• **Description of the task**:
Look at the data below and print exactly the lines from its first line through the line with "COL = scene.collection"; the pictures stay out of the copy.

• **Given data**:
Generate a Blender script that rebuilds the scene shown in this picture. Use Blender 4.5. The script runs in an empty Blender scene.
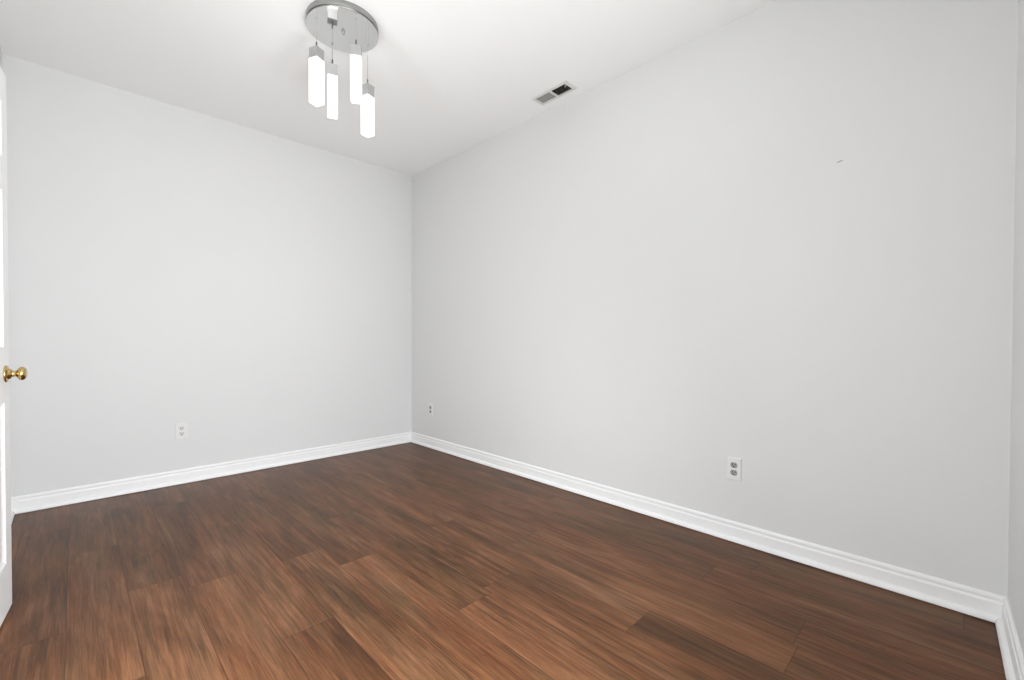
import bpy, bmesh, math, random
from mathutils import Vector, Matrix

random.seed(7)
scene = bpy.context.scene
COL = scene.collection

# ------------------------------------------------------------------ camera
W_PX, H_PX = 1024, 680
F_PX = 444.583
RT = Vector((0.71317598, -0.70097726, 0.00330052))
UP = Vector((0.00677097, 0.01159684, 0.99990983))
FW = Vector((0.70095233, 0.71308933, -0.01301688))
cam_data = bpy.data.cameras.new('camera')
cam_data.sensor_fit = 'HORIZONTAL'
cam_data.sensor_width = 36.0
cam_data.lens = 36.0 * F_PX / W_PX
cam_data.shift_y = 5.5 / W_PX
cam_data.clip_start = 0.01
cam = bpy.data.objects.new('camera', cam_data)
COL.objects.link(cam)
cam.matrix_world = Matrix(((RT.x, UP.x, -FW.x, 0.0),
                           (RT.y, UP.y, -FW.y, 0.0),
                           (RT.z, UP.z, -FW.z, 1.04),
                           (0, 0, 0, 1)))
scene.camera = cam

# ------------------------------------------------------------------ room size (metres)
XR, YB, H = 2.4374, 3.9363, 2.6892          # right wall, back wall, ceiling
XL = -0.2900                                 # left wall
FC = Vector((XR, -0.1226, 0))                # front right corner
FA = math.radians(1.56)                      # the front wall is a little out of square
FU = Vector((-math.cos(FA), -math.sin(FA), 0))   # along the front wall, towards the left
FN = Vector((-math.sin(FA), math.cos(FA), 0))    # into the room
FLEN = (XR - XL) / math.cos(FA)
BASE_T, BASE_H = 0.032, 0.100
WIN_U = (1.20, 2.60)                         # added window along the front wall
WIN_Z = (0.10, 2.40)
DOOR_Y = (1.02, 1.82)                        # doorway in the left wall
DOOR_H = 2.05

# ------------------------------------------------------------------ sky, added fill lamps, exposure
world = bpy.data.worlds.new('sky')
scene.world = world
world.use_nodes = True
wn, wl = world.node_tree.nodes, world.node_tree.links
wn.clear()
w_out = wn.new('ShaderNodeOutputWorld')
w_bg = wn.new('ShaderNodeBackground')
w_tc = wn.new('ShaderNodeTexCoord')
w_sep = wn.new('ShaderNodeSeparateXYZ')
w_ramp = wn.new('ShaderNodeValToRGB')
w_ramp.color_ramp.elements[0].position = 0.0
w_ramp.color_ramp.elements[0].color = (0.95, 0.98, 1.0, 1)
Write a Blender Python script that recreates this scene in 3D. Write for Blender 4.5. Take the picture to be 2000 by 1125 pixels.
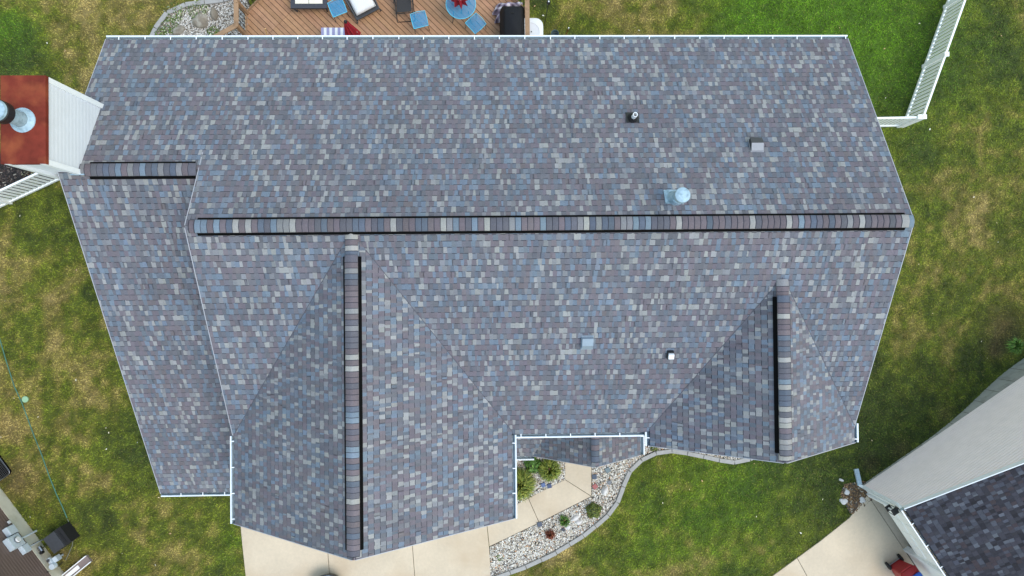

• **Result of this task**:
Generate a Blender script that rebuilds the scene shown in this picture. Use Blender 4.5. The script runs in an empty Blender scene.
import bpy, bmesh, math, random
from mathutils import Vector, Matrix

random.seed(7)
scene = bpy.context.scene
COL = scene.collection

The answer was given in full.